The third component in the financing process is capital sources.

The most important elements of a clean energy lending program are the capital source and the capital provider. The capital source provides the funding to pay for clean energy projects, and the capital provider manages those funding sources. For example, a bank might use its customers' deposits as a capital source, but as the capital provider, the bank manages the investment of that capital.

Capital sources and providers can be from one or a combination of the following:


Bonds consist of many different types of funds that are too numerous to describe here. Some of the more common types of bonds are tax-exempt bonds that can fund investments in government facilities or, subject to many limitations, investments in certain private activities. Those are known as private activity bonds. 

Bank Capital

Banks can invest their own depository capital in clean energy lending projects if they feel the return is sufficient, given their understanding of the risk involved in the investment.

Credit Union Capital

Like banks, credit unions invest their capital in projects for which they feel the return will justify the risks as they understand them. Credit unions tend to be smaller than most national banks and are closely tied to particular communities or constituents. Credit unions may also have less capital to lend and a smaller network of branches than the larger banks.

Foundation Grants and Funds

Community development financial institutions (CDFIs) receive foundation grants to cover their operations and make loans to businesses, nonprofits, and homeowners in the community. CDFIs also receive foundation program-related investment (PRI) funds. Those are funds that foundations can legally place with CDFIs as an investment with a low interest rate, typically 2% to 3%.

Community Reinvestment Act Funds

Commercial financial institutions often meet their regulatory responsibilities under the federal Community Reinvestment Act by placing funds at a low interest rate with CDFI lenders. Like PRI funds, these investments often earn a below-market rate of 2% to 3%. In turn, CDFI lenders are expected to lend the funds at that same low rate plus a small interest rate spread that typically ranges from 2% to 3%.

Federal Funds

Federal funds, whether from U.S. Department of Energy (DOE) initiatives such as the State Energy Program or other agencies, can be a source for loan capital. As long as those funds are used to support qualifying clean energy investments, they are a flexible funding source with few restrictions. Another possible federal resource is the funding designated to support lower income populations, such as the U.S. Department of Housing and Urban Development's CDFIs, may also be able to access grants from the U.S. Treasury to provide loan capital to targeted groups.

State Government Funds

Government entities can make loans and have often done so. For instance, some state energy offices created clean energy lending programs in the late 1980s and early 1990s using allocations of funds through DOE and from certain legal settlements. Other state financing authorities operate lending programs using a number of different capital sources. State and local financing authorities are diverse, but tend to operate in collaboration (rather than in competition) with private financial institutions. State financing authorities lend in markets that are not attractive to private entities, such as loans to cash-strapped nonprofits, or co-lend with private financial institutions. In some cases, government entities make direct loans, too. In some cases, state treasurers may be willing to invest a portion of their capital in energy efficiency lending.

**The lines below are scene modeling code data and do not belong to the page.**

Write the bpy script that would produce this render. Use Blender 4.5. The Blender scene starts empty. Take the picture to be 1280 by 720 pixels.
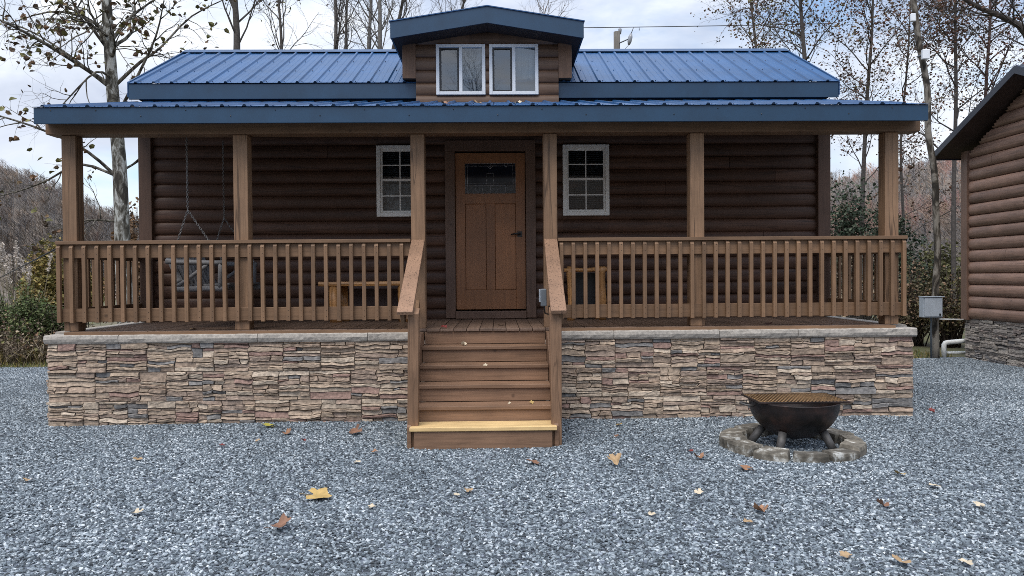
import bpy, math, random
import numpy as np
from mathutils import Vector, Matrix, Euler, noise as mnoise

SC = bpy.context.scene
COL = SC.collection
R = math.radians
PI = math.pi

# ------------------------------------------------------------------ camera
EYE = 1.54
cam_d = bpy.data.cameras.new('camera'); cam = bpy.data.objects.new('camera', cam_d)
COL.objects.link(cam)
cam_d.sensor_width = 36.0; cam_d.lens = 924.0 / 1280.0 * 36.0
cam_d.clip_start = 0.05; cam_d.clip_end = 3000
CROT = Matrix.Rotation(R(-1.0), 3, 'Z') @ Matrix.Rotation(R(90 - 0.868), 3, 'X') @ Matrix.Rotation(R(-0.43), 3, 'Z')
cam.matrix_world = Matrix.Translation((0, 0, EYE)) @ CROT.to_4x4()
SC.camera = cam

def P(px, py, Y):
    """a point of the place at depth Y seen at that spot of the photograph (used to measure sizes)"""
    d = CROT @ Vector(((px - 640) / 924.0, -(py - 360) / 924.0, -1))
    return Vector((0, 0, EYE)) + d * (Y / d.y)

def PG(px, py, z=0.0):
    d = CROT @ Vector(((px - 640) / 924.0, -(py - 360) / 924.0, -1))
    return Vector((0, 0, EYE)) + d * ((z - EYE) / d.z)

# ------------------------------------------------------------------ world, sun, exposure
SC.view_settings.view_transform = 'Standard'
SC.view_settings.look = 'None'
SC.view_settings.gamma = 1.0
SC.view_settings.use_curve_mapping = False
SC.view_settings.exposure = 1.0
SC.cycles.use_denoising = False
SC.cycles.use_adaptive_sampling = False
SC.cycles.filter_width = 0.9
SC.cycles.sample_clamp_indirect = 4.0
SUN_EL, SUN_AZ = 60.0, 205.0      # azimuth clockwise from +Y
W = bpy.data.worlds.new("World"); SC.world = W; W.use_nodes = True
nt = W.node_tree; nt.nodes.clear()
def N(tree, kind, **kw):
    n = tree.nodes.new(kind)
    for k, v in kw.items():
        if k in n.inputs: n.inputs[k].default_value = v
        else: setattr(n, k, v)
    return n
def ramp(tree, stops, interp='LINEAR'):
    n = tree.nodes.new('ShaderNodeValToRGB'); cr = n.color_ramp; cr.interpolation = interp
    while len(cr.elements) < len(stops): cr.elements.new(0.5)
    for e, (p, c) in zip(cr.elements, stops):
        e.position = p; e.color = (c[0], c[1], c[2], 1) if hasattr(c, '__len__') else (c, c, c, 1)
    return n
def L(tree, a, b): tree.links.new(a, b)

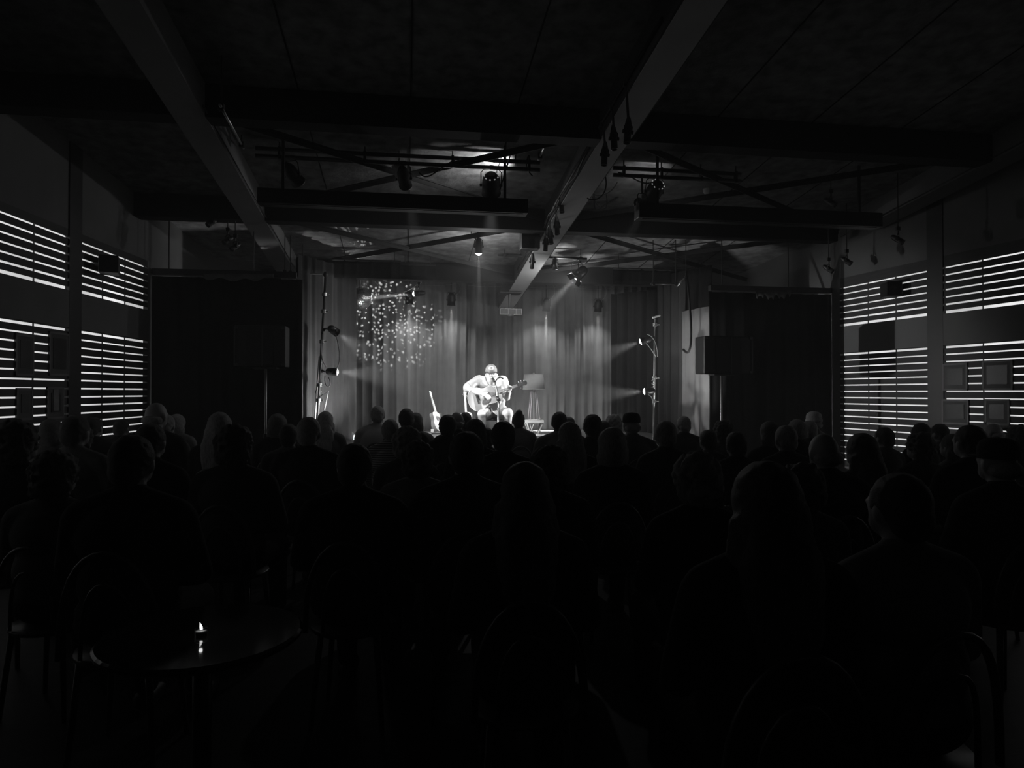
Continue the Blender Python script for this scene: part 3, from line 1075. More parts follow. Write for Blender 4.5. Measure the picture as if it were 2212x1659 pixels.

Utility System Benefit Funds

Public utility commissions will often require utilities to collect funds from their bill payers to support clean energy programs, including financing programs. These funds can provide direct loan capital, credit enhancements, technical assistance, rebates, and other support for energy efficiency and renewable energy projects. Utility customer-funded program spending on energy efficiency alone was almost $5 billion in 2010 (Barbose et al. 2013).

Local Government General Funds

Tax revenues can sometimes capitalize on a clean energy or solar energy loan program. Many jurisdictions, however, are experiencing reduced tax revenues and budget cuts, which limit their ability to capitalize on loan programs using their general funds.

Emissions Allowance Revenues

States that receive revenues from participating in a cap-and-trade structure (e.g., the Regional Greenhouse Gas Initiative) can use those funds to seed clean energy finance programs.